Hoy Gémerson es un niño alegre, inquieto, que no se ve a sí mismo como una víctima. "Ya es más activo, ayuda en la siembra, volvió a la escuela y se viste sin ayuda, porque dice que él puede solo", dice su madre, Viviana. 

Durante años, el CICR ha trabajado con las poblaciones más afectadas por esta problemática. Para la Institución seguirá siendo una prioridad acompañar a las familias como la de Gémerson, que han sufrido en carne propia las consecuencias de artefactos explosivos.

Las balas perdidas son una amenaza constante

Astrid es una de las más de 100.000 habitantes de la región del Catatumbo, en el nororiente de Colombia. Allí, la violencia desbordada entre diferentes actores armados ha provocado que las zonas pobladas se vean afectadas por el fuego cruzado.

A raíz de un enfrentamiento a mediados de 2016 en el casco urbano de San Calixto, esta joven de 22 años resultó herida en una de sus piernas, lo que ha dificultado su vida diaria. Ya no puede moverse como antes y tuvo que dejar de practicar deporte en el colegio por el dolor que le causa correr. "Cada vez que hay enfrentamientos, las balas llegan a mi barrio y tenemos que escondernos", dice Astrid.

Impactos de balas perdidas en algunas viviendas en el Catatumbo, Norte de Santander. Andrés Cortés/CC-BY-NC-ND

El CICR observa con preocupación que en muchas zonas del país la población civil se ve expuesta a la proliferación de armas y sus municiones, lo que afectan su cotidianidad.

Este fenómeno no es solo propio de zonas pobladas aisladas, sino también de algunas ciudades principales, donde la violencia limita la vida de personas que viven confinadas y sin poder moverse libremente.

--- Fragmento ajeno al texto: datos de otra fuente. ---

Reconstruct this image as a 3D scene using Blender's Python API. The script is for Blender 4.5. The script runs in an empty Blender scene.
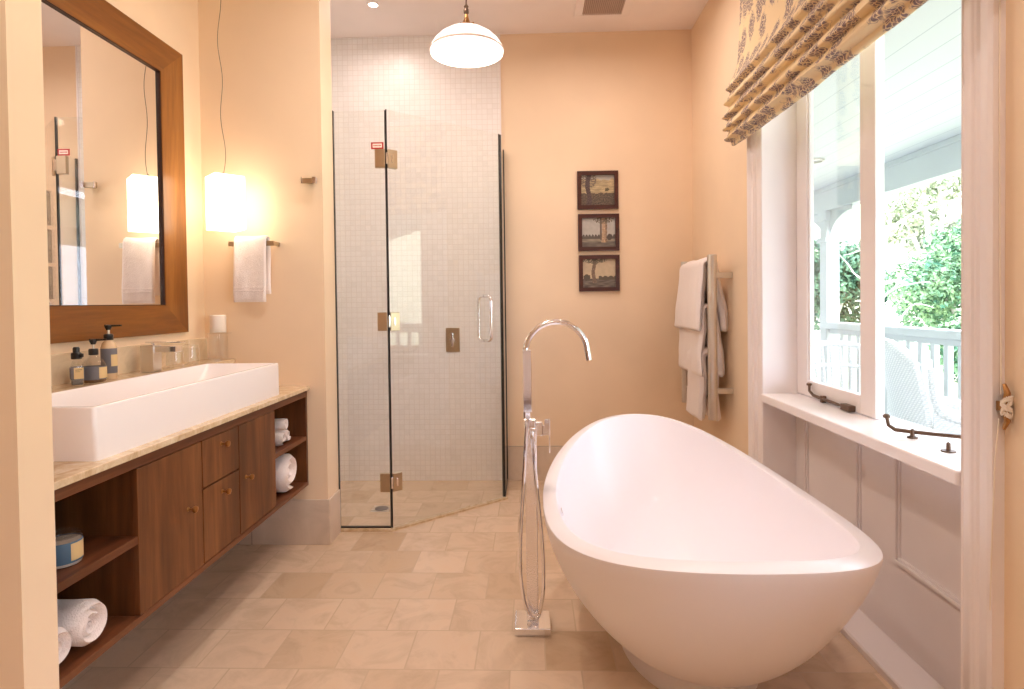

Este miedo también afecta psicológicamente a niños y adultos.

Cocinas seguras en Nariño 

Desde hace dieciséis años, Aura Marina vive junto a su familia en zona rural de Nariño, donde ha tenido que aprender a sobrellevar la zozobra que produce estar en medio del conflicto.

Allí, el gas propano es económicamente inaccesible para la mayoría de la población. Además, salir a recoger leña para poder cocinar es una tarea complicada, pues los habitantes de la región no solo deben estar atentos al fuego cruzado, sino también de caminar por las rutas conocidas para evitar convertirse en víctimas de artefactos explosivos.

"Ya nos adaptamos. ¿Qué más podemos hacer?", dice Aura. En 2016, ella y otras 70 personas recibieron una estufa ahorradora gracias al CICR. Con una pequeña cantidad de madera es posible cocinar por varios días. Esto evita que se vean expuestos a accidentes al caminar en zonas no seguras.

Cocinas seguras en Nariño

Aura Marina cocina en la estufa ahorradora de leña que recibió por parte del CICR. Rebeca Lucía Galindo /CICR/CC-BY-NC-ND

¿A qué llamamos "contaminación por armas"?

El fenómeno de la contaminación por armas, aunque usualmente es asociado a las minas antipersonal, es mucho más amplio: implica también la presencia de restos explosivos de guerra, granadas, armas pequeñas, proyectiles o morteros lanzados o abandonados y que no llegaron a explotar.

Los accidentes con estos artefactos suelen ocurrir dentro o fuera de una zona poblada y también son resultado de la violencia armada.

En Colombia lo más frecuente es la presencia de explosivos fabricados de forma improvisada que se activan de la misma manera que una mina antipersonal, las que son solo de fabricación industrial. Por eso, cuando en el país se habla de "minas", en realidad se está haciendo referencia a artefactos explosivos improvisados.